[Required task]
Exactly the lines from the one with "Generate a Blender" through the one with "from mathutils.bvhtree import BVHTree", inclusive, are to be repeated, and the pictures are not.

[Provided data]

################

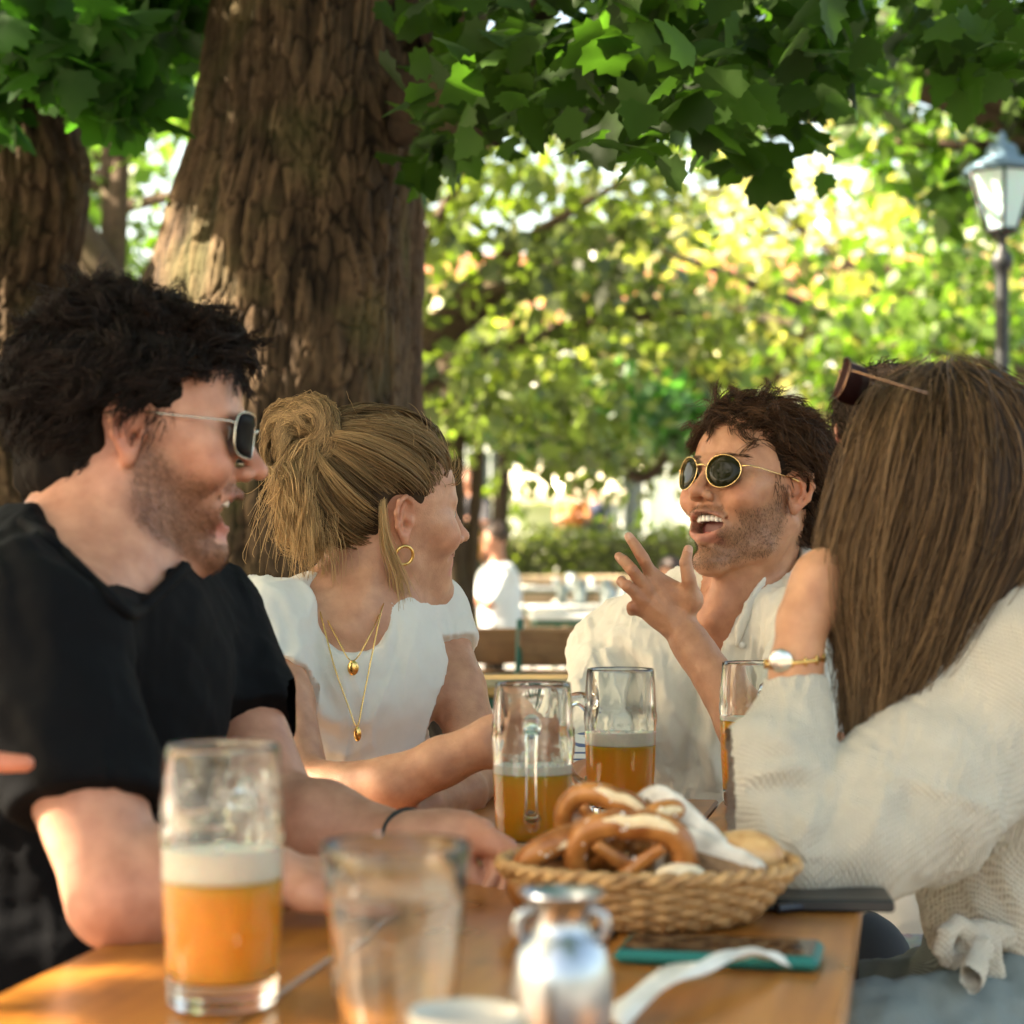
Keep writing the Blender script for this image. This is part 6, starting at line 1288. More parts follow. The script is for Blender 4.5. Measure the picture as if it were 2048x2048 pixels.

################

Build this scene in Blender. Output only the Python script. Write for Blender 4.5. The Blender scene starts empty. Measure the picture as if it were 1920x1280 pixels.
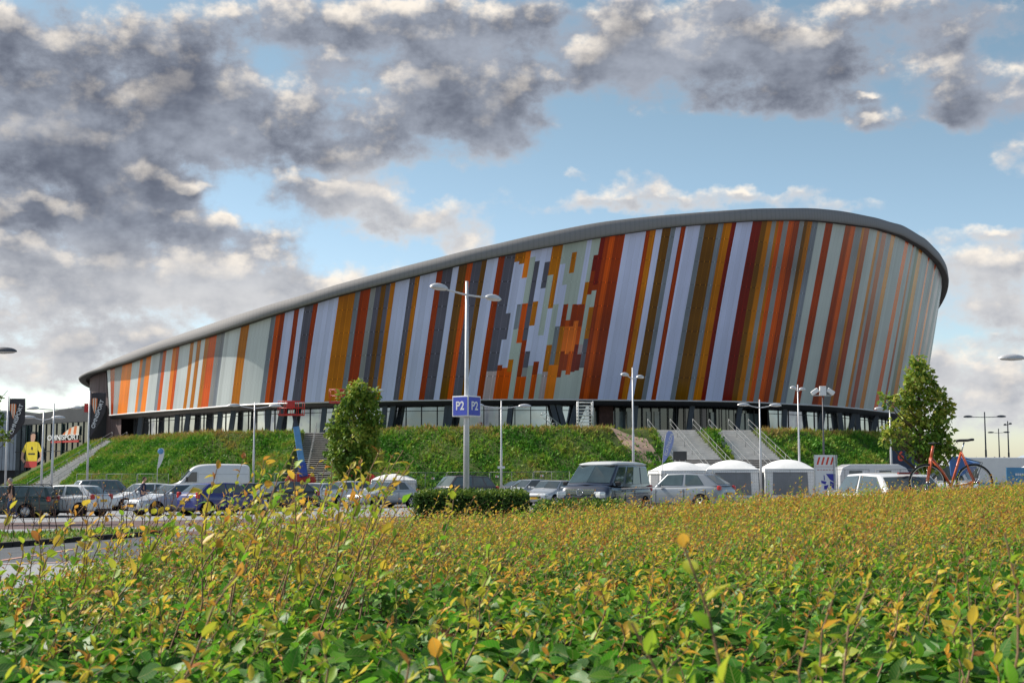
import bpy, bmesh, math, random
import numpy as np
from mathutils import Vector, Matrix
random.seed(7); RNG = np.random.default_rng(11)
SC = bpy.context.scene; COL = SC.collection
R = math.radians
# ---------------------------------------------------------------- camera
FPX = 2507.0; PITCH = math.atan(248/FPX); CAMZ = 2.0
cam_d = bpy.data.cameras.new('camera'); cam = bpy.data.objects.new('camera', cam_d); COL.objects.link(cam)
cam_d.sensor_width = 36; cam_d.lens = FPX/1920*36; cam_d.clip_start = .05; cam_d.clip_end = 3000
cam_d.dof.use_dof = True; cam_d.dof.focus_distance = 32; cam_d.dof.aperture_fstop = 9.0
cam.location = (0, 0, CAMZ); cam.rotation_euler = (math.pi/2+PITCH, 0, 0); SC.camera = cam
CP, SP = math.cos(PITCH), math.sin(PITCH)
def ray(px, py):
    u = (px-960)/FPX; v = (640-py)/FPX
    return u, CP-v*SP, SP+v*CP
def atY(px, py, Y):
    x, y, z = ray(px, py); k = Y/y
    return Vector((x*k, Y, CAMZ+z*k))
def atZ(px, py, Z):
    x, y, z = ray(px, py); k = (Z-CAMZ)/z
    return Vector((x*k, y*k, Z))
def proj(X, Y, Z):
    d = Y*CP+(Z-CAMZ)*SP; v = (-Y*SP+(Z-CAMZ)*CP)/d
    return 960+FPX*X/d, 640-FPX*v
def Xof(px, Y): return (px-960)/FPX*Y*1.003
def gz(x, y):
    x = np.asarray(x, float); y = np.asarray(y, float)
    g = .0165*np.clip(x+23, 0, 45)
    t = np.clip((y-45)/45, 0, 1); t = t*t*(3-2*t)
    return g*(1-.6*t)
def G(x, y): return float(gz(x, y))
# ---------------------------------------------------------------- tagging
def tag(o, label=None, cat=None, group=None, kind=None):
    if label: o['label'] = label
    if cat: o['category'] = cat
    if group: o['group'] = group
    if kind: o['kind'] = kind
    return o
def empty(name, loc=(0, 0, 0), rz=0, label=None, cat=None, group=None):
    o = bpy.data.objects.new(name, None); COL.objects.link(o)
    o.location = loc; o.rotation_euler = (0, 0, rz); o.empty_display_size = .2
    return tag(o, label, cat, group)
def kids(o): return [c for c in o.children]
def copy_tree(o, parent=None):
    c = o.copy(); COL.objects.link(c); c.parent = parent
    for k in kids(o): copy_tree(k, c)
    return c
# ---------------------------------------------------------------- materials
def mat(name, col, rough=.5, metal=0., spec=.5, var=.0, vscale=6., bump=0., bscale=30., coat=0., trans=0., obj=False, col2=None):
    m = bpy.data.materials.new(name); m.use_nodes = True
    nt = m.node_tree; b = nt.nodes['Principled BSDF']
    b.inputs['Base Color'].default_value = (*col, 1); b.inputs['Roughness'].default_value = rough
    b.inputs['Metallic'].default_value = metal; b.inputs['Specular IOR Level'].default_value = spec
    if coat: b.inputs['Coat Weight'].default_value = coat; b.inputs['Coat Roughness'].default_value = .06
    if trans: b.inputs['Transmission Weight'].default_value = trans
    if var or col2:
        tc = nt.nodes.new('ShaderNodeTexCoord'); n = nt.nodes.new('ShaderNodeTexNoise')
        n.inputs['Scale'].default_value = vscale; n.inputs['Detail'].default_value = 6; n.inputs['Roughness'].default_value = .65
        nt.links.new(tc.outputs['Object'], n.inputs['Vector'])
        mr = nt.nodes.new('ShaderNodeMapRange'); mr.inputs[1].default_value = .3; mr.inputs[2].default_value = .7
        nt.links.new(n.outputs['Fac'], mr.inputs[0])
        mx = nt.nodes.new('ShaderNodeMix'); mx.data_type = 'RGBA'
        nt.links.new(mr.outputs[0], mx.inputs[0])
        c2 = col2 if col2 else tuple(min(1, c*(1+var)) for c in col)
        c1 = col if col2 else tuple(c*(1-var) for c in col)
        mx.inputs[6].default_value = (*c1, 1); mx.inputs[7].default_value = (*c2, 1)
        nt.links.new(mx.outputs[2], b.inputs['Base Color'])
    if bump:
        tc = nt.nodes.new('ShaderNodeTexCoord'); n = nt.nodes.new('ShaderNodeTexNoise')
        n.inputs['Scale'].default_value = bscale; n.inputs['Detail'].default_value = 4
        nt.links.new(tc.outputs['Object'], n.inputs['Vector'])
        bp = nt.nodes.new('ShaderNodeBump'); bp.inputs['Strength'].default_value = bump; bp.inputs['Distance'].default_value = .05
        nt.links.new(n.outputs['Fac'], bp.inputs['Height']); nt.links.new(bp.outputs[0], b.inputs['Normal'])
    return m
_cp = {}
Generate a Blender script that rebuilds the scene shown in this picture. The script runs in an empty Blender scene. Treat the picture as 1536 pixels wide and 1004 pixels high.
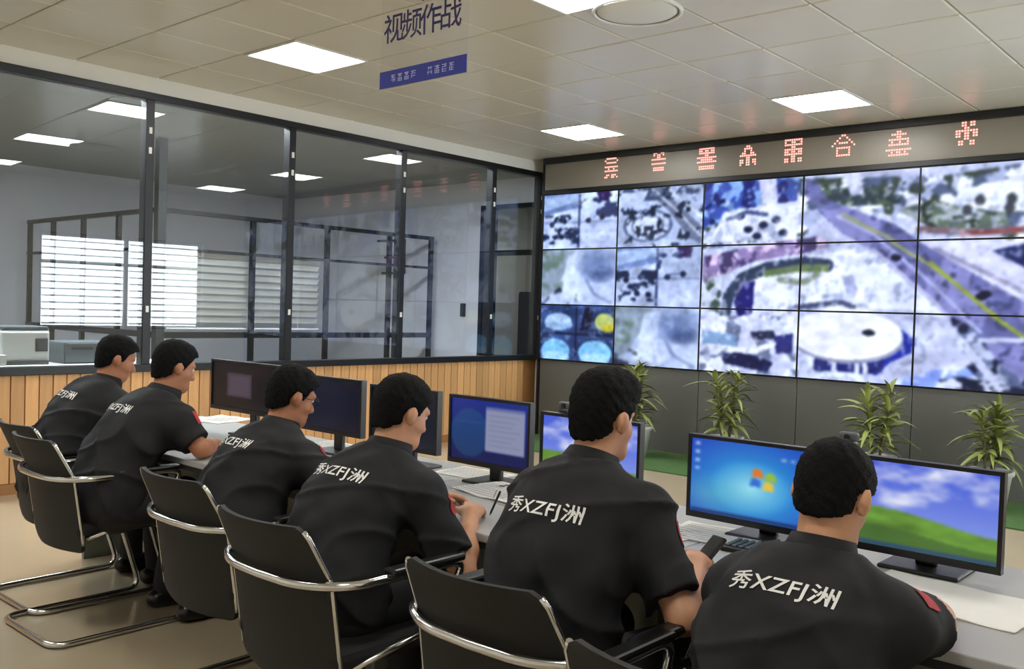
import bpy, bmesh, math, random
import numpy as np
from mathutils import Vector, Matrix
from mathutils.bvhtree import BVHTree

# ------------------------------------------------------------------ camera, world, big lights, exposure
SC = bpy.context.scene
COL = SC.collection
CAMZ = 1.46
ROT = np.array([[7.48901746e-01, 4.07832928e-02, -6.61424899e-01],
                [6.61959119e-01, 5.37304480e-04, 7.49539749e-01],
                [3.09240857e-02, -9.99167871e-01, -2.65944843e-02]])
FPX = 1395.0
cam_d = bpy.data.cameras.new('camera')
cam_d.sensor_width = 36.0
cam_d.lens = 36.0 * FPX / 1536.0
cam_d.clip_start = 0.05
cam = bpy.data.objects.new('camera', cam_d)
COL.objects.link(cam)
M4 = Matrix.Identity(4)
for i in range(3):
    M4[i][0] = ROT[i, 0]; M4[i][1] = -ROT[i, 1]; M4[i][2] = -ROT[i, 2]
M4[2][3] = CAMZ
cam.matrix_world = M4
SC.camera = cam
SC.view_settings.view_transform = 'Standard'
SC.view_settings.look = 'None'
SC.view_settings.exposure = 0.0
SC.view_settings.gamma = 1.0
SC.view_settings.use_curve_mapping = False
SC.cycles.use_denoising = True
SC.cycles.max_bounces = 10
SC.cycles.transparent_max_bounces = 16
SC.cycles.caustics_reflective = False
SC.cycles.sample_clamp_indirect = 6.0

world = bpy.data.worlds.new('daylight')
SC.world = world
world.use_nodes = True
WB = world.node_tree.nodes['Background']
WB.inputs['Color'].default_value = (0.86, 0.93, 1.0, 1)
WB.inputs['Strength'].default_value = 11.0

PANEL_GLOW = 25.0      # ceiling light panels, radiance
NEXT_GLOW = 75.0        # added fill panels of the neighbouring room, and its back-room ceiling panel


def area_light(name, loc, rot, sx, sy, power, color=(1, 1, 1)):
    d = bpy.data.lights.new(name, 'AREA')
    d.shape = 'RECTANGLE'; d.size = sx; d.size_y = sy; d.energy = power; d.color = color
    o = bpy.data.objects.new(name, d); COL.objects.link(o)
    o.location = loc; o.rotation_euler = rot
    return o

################

[Task solution]
Generate a Blender script that rebuilds the scene shown in this picture. The script runs in an empty Blender scene. Treat the picture as 1536 pixels wide and 1004 pixels high.
import bpy, bmesh, math, random
import numpy as np
from mathutils import Vector, Matrix
from mathutils.bvhtree import BVHTree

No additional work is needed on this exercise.